A big company that adopt this pattern is Datadog until then they finally migrated to database per service pattern.

The wrong way of doing shared database service#

In my opinion, if you are repeatedly declaring the table schema in many places, then you are doing it wrong. If the data model is not propagated immediately to the other microservice, you could face a lot of issues in the future.

For example, when you repeatedly declare the same ORM in all repositories, you’ll likely lost track which one is the latest schema. Your system is now has become so brittle. Some microservice could be accessing a field/column that no longer exists/deprecated. Some people/team might forget to update the data model in some repos after many months.

Compare this to Database per service pattern#

It’s commonly stated that the Database per service is the best practice when architecting a microservice pattern. However, it comes with a price.

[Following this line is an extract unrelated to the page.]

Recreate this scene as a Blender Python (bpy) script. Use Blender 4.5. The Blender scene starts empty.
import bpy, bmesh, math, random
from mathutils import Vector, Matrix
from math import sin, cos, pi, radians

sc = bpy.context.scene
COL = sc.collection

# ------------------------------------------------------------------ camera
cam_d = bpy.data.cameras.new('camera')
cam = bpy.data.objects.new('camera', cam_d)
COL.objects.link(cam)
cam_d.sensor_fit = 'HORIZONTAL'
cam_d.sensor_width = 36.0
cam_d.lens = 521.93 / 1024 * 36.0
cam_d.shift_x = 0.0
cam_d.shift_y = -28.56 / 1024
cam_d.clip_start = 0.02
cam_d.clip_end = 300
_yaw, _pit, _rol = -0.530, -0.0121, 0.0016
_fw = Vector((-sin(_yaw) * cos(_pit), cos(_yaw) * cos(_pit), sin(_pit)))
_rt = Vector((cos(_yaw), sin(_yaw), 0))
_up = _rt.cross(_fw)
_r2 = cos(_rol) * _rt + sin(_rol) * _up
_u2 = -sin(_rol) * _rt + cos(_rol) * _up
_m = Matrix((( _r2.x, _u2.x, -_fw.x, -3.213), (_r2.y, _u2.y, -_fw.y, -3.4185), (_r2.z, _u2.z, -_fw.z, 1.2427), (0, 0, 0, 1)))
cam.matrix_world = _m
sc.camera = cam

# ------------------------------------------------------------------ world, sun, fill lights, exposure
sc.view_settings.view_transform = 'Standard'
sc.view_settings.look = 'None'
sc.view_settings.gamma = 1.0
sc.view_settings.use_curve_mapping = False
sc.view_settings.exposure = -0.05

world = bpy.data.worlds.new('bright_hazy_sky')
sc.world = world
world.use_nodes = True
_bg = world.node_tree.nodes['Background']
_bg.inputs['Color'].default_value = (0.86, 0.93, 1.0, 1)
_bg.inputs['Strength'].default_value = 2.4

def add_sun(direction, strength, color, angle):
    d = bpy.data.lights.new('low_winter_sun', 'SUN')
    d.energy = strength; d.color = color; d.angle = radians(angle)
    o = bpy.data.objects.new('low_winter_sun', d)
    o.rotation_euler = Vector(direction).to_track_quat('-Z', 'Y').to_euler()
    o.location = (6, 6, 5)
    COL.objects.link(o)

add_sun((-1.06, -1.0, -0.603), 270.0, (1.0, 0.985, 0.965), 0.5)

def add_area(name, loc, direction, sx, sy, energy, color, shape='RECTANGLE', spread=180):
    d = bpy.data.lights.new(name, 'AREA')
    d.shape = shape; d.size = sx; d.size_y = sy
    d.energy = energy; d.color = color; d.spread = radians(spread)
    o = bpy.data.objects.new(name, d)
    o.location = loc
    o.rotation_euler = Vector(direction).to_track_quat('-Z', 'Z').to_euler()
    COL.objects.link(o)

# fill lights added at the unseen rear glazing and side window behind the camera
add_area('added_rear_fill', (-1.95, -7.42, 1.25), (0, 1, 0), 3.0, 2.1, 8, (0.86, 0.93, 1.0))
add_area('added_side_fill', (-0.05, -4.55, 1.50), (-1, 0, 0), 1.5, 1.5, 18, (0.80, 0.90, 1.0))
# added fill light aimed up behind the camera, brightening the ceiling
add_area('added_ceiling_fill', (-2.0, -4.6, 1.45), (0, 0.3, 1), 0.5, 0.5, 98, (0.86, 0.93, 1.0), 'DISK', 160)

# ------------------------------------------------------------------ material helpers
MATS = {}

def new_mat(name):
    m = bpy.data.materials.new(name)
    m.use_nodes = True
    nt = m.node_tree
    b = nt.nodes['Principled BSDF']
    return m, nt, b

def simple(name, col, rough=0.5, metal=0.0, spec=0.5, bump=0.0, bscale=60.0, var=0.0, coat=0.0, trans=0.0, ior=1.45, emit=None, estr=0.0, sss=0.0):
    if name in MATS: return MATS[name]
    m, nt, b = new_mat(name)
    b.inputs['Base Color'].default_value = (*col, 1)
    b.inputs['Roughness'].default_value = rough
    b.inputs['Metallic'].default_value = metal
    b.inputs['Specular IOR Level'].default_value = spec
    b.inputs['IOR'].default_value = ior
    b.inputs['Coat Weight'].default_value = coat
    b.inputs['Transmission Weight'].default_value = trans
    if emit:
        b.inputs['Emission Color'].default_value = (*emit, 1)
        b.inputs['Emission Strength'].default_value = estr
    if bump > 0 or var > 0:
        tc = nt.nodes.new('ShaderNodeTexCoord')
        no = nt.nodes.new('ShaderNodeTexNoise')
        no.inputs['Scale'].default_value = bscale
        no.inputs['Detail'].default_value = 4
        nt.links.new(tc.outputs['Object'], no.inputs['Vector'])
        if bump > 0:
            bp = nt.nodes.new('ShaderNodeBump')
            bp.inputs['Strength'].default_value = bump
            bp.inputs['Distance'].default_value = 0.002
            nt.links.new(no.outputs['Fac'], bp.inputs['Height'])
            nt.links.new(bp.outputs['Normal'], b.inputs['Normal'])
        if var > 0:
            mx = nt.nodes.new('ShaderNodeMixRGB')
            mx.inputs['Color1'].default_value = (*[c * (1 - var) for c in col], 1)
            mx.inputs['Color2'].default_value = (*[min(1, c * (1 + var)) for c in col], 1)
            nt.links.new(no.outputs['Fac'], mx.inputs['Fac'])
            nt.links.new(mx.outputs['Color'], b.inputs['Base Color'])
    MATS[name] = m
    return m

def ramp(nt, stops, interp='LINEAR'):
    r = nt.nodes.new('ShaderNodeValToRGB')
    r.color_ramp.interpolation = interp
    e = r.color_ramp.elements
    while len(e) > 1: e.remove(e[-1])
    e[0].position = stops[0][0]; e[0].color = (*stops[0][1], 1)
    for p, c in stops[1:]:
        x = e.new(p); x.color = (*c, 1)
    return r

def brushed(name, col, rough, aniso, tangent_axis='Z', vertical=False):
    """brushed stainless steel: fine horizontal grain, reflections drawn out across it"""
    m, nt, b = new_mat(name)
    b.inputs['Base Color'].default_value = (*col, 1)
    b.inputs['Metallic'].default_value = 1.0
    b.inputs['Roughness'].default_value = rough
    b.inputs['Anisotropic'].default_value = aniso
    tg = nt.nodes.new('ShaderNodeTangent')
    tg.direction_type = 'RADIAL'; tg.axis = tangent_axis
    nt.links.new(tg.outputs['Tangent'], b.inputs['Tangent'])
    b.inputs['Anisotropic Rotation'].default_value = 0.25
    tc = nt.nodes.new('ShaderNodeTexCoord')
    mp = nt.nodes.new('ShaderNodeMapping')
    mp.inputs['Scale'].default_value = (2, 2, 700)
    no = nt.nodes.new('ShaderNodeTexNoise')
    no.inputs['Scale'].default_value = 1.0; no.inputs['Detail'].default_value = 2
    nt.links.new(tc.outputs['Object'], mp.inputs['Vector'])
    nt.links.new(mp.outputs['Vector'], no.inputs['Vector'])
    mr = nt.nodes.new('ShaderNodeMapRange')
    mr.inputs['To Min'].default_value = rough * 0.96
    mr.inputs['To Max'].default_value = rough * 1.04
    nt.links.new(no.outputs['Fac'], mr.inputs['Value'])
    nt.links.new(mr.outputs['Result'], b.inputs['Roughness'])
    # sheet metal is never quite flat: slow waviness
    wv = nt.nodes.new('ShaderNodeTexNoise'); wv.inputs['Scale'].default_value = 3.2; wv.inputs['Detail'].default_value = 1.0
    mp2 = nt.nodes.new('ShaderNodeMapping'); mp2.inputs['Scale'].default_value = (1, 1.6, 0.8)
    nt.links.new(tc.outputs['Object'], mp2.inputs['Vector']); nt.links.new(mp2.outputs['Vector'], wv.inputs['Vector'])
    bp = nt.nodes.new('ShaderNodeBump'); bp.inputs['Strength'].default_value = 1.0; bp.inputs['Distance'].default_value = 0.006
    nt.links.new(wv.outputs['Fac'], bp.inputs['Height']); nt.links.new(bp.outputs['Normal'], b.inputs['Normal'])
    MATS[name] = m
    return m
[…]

You can read about its advantages from the articles I shared earlier. However, the common trade offs when working with database per service pattern are:

  • Since you cannot perform JOINs in the database, it’s common to fall into the trap of doing N+1 when you want to JOIN the data. Otherwise, the service owner has to build a completely new endpoint to accept multiple arguments to avoid N+1 problems.
  • Since the data is owned and isolated by the team, any other team that wants the same copy of the data has to stream the data into their own local copy that they has to maintain themselves. This is commonly done using Kafka data fan-out.
  • You cannot enforce Foreign Key among the tables because they should not know each other.
  • Since you can only share the data via RPC, each microservices has to be deployed with the right capacity to be able to handle internal traffic load

Conclusion#

Building system for 10 engineers is definitely not the same buidling for 1000 engineers. If you’re confused or conflate between the 2 situations, we’d probably end up in a bad place.